You've tried a cpu approach here and are faster than a dual core and a lot.
That's much better than others who tried.

It needs a step by step improvement and more thorough understanding of how the hardware works and its capabilities,
to know where to improve.

For example with cpu's we know that the L1 cache has a throughput of 1 (intel) or 2 (amd) a cycle, and a latency that's quite bad. We can easily measure to be within L1 or how much we are outside, yet just a few do it.

If you would post on this list: "how many L1i and L1d misses do you have?" i bet nearly no one can answer it.

In case of my chessproggie it's 1.34% misses in L1i (core2) and 0.6% to L1d (just 0.1% gets found in L2 the rest is hashtables to RAM).

From the people who know such technical details, you would need someone who is clever enough to find a plan and a use for what the gpu's CAN deliver,
namely more instructions a cycle, than quadcores can.

So all kind of things that work rather branchless get very cheap.

For example software with big evaluation functions (or knowledge to select moves) will be able to improve quality of the program meanwhile get nearly the same nps like you got,
and at quadcores they would slowdown a lot.
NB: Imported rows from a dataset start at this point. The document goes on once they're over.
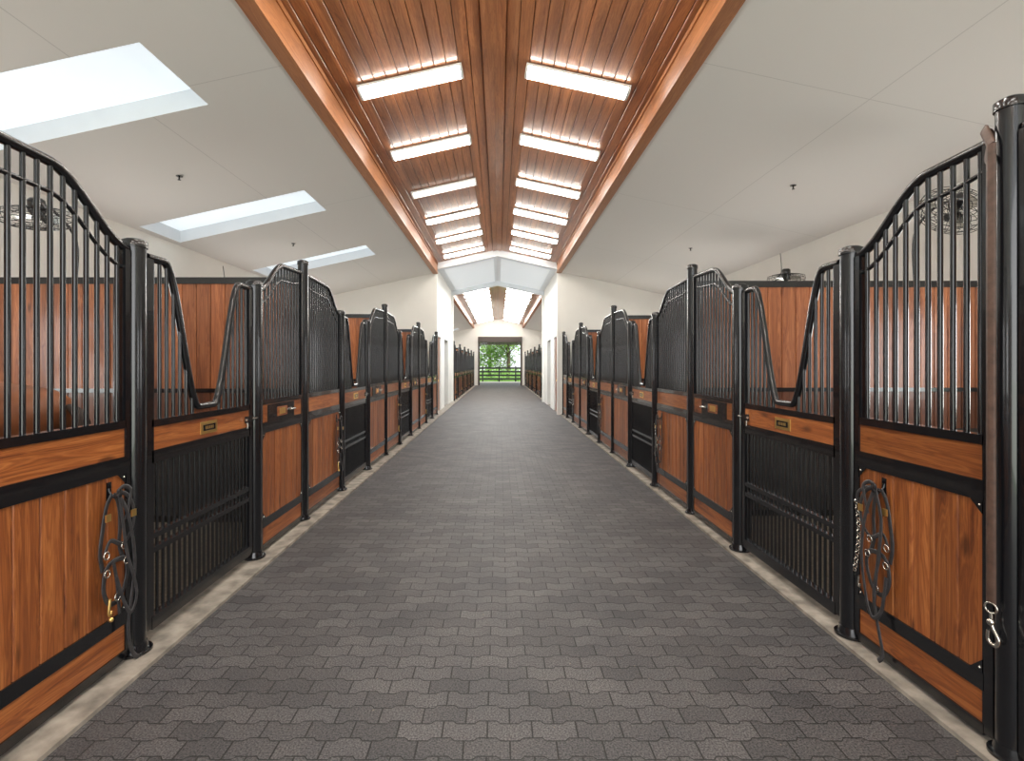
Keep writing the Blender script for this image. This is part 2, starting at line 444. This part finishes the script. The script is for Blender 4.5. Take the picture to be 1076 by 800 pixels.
# ---------------------------------------------------------------- floor
b=MB(); b.box(-1.79,1.90,Y0,46,-.1,0,PAVE); b.obj('floor')
b=MB()
for a,c in ((-2.06,-1.79),(1.90,2.13)):
    b.box(a,c,Y0,Y3,-.1,.02,CONC)
b.obj('trim_curb')
b=MB()
b.box(WLX,-2.06,Y0,Y1,-.1,0,BED); b.box(2.13,WRX,Y0,Y1,-.1,0,BED)
b.box(WLX,-2.06,Y2,Y3,-.1,0,BED); b.box(2.13,WRX,Y2,Y3,-.1,0,BED)
b.box(WLX,-2.06,Y1,Y2,-.1,.0,CONC); b.box(2.13,WRX,Y1,Y2,-.1,.0,CONC)
b.obj('floor_stalls')

# ---------------------------------------------------------------- side walls with stall windows added to let light in
def side_wall(X,s,name,Ys,ya,yb):
    b=MB(); t=.18; top=zw(X)+.05
    xo=X+s*t
    cents=[(Ys[i]+Ys[i+3])/2 for i in range(0,len(Ys)-3,3)]
    edges=[ya]
    for c in cents: edges+=[c-.7,c+.7]
    edges.append(yb)
    for i in range(0,len(edges),2): b.box(X,xo,edges[i],edges[i+1],-.1,top,WALL)
    for c in cents:
        b.box(X,xo,c-.7,c+.7,-.1,1.1,WALL); b.box(X,xo,c-.7,c+.7,2.2,top,WALL)
        for k in range(9): b.rod((X+s*.09,c-.64+k*.16,1.1),(X+s*.09,c-.64+k*.16,2.2),.01,BLACK,6)
    b.obj(name); return cents
cL=side_wall(WLX,-1,'wall_left',LY,Y0,Y1); cR=side_wall(WRX,1,'wall_right',RY,Y0,Y1)
cL2=side_wall(WLX,-1,'wall_left_far',h2,Y1,Y3+.2); cR2=side_wall(WRX,1,'wall_right_far',h2,Y1,Y3+.2)

def gable(y,t,hw):
    b=MB()
    for s,X in ((-1,WLX),(1,WRX)):
        xa=CX+s*hw
        zb=zw(X)+.05
        vs=[(xa,y,0),(X,y,0),(X,y,zb),(xa,y,zw(xa)+.06),(xa,y+t,0),(X,y+t,0),(X,y+t,zb),(xa,y+t,zw(xa)+.06)]
        b.add(vs,[(0,1,2,3),(7,6,5,4),(0,3,7,4),(1,5,6,2),(3,2,6,7)],WALL)
    return b
def opening_trim(b,y,t,hw,zs,zr,w,m):
    pts=[(CX-hw,zs),(CX,zr),(CX+hw,zs)]
    top=[(CX-hw,zs+w),(CX,zr+w),(CX+hw,zs+w)]
    for i in range(2):
        a,c=pts[i],pts[i+1]; A,C=top[i],top[i+1]
        vs=[(a[0],y,a[1]),(c[0],y,c[1]),(C[0],y,C[1]),(A[0],y,A[1])]
        vs+= [(v[0],y+t,v[2]) for v in vs]
        b.add(vs,[(0,1,2,3),(7,6,5,4),(0,4,5,1),(3,2,6,7)],m)
b=gable(Y1,.25,1.88); opening_trim(b,Y1-.02,.3,1.95,4.52,4.96,.35,TRIMW); b.obj('wall_back')
b=gable(Y2-.25,.25,1.88); opening_trim(b,Y2-.27,.3,1.95,4.50,4.93,.4,TRIMW); b.obj('wall_back_far')
b=MB()
for s in (-1,1):
    x0=CX+s*1.95; x1=x0+s*.15
    ya,yb=Y1+.25,Y2-.25
    segs=[(ya,ya+.35),(ya+1.45,ya+2.6),(ya+3.9,yb)]
    for a,c in segs: b.box(x0,x1,a,c,0,2.5,WALL)
    b.box(x0,x1,ya,yb,2.5,4.78,WALL)
b.obj('wall_passage')
b=MB()
for s in (-1,1):
    x0=CX+s*1.99; x1=x0+s*.05
    b.box(x0,x1,Y1+.6,Y1+1.7,0,2.49,W_PV)
    b.box(x0-s*.012,x1,Y1+.61,Y1+.66,0,2.49,TRIMW); b.box(x0-s*.012,x1,Y1+1.64,Y1+1.69,0,2.49,TRIMW)
    b.ball((x0-s*.05,Y1+.75,1.05),.03,BRASS)
b.obj('door_1')

# far end wall with roll-up door opening
b=MB(); hw=1.62; dt=3.45
dx=.07
b.box(WLX,dx-hw,Y3,Y3+.25,0,5.3,WALL); b.box(dx+hw,WRX,Y3,Y3+.25,0,5.3,WALL); b.box(dx-hw,dx+hw,Y3,Y3+.25,dt,5.3,WALL)
b.obj('wall_front')
b=MB()
DKB=simple('bronze_door_frame',(.06,.045,.038),.5,0,0,.1,5)
b.box(dx-hw-.08,dx-hw+.05,Y3-.06,Y3,0,dt,DKB); b.box(dx+hw-.05,dx+hw+.08,Y3-.06,Y3,0,dt,DKB); b.box(dx-hw-.08,dx+hw+.08,Y3-.2,Y3,dt-.12,dt+.3,DKB)
for k in range(5): b.box(dx-hw,dx+hw,Y3+.05,Y3+.08,dt-.32+k*.06,dt-.27+k*.06,DKB)
b.obj('door_2')

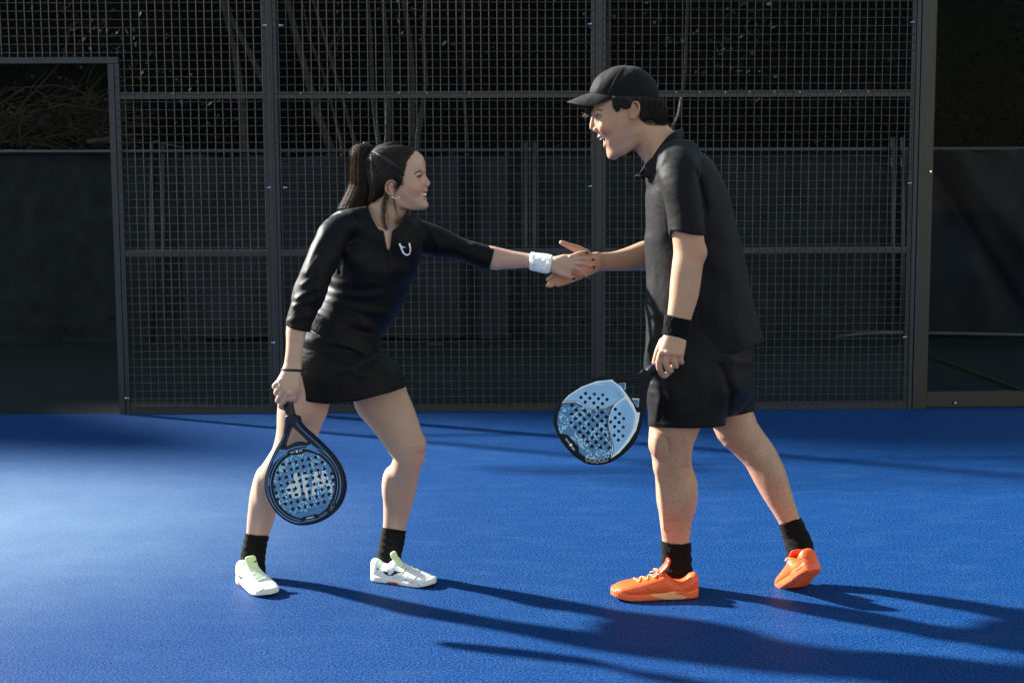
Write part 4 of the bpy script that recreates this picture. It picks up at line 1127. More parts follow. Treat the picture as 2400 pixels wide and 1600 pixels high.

My feeling is that GPUs may have some potential in this area, but possibly in a supplementary role such as running additional pattern matching in the background, or driving machine learning components.


Some chinese researchers reported already a while ago they achieved at 8800 based gpu's an efficiency of 20-25% of nvidia and 40%-50% at ATI/AMD cards for their embarrassingly parallel software. It was not 100% clear what type of software though as they might not be happy to reveal exactly what and how.

Now with an attempt here that's totally hammering onto the latency of the caches and RAM, you already get 9% at a first attempt, that's very freakin good.

Vincent


This e-mail is a bit hurried, so.. questions are welcome!!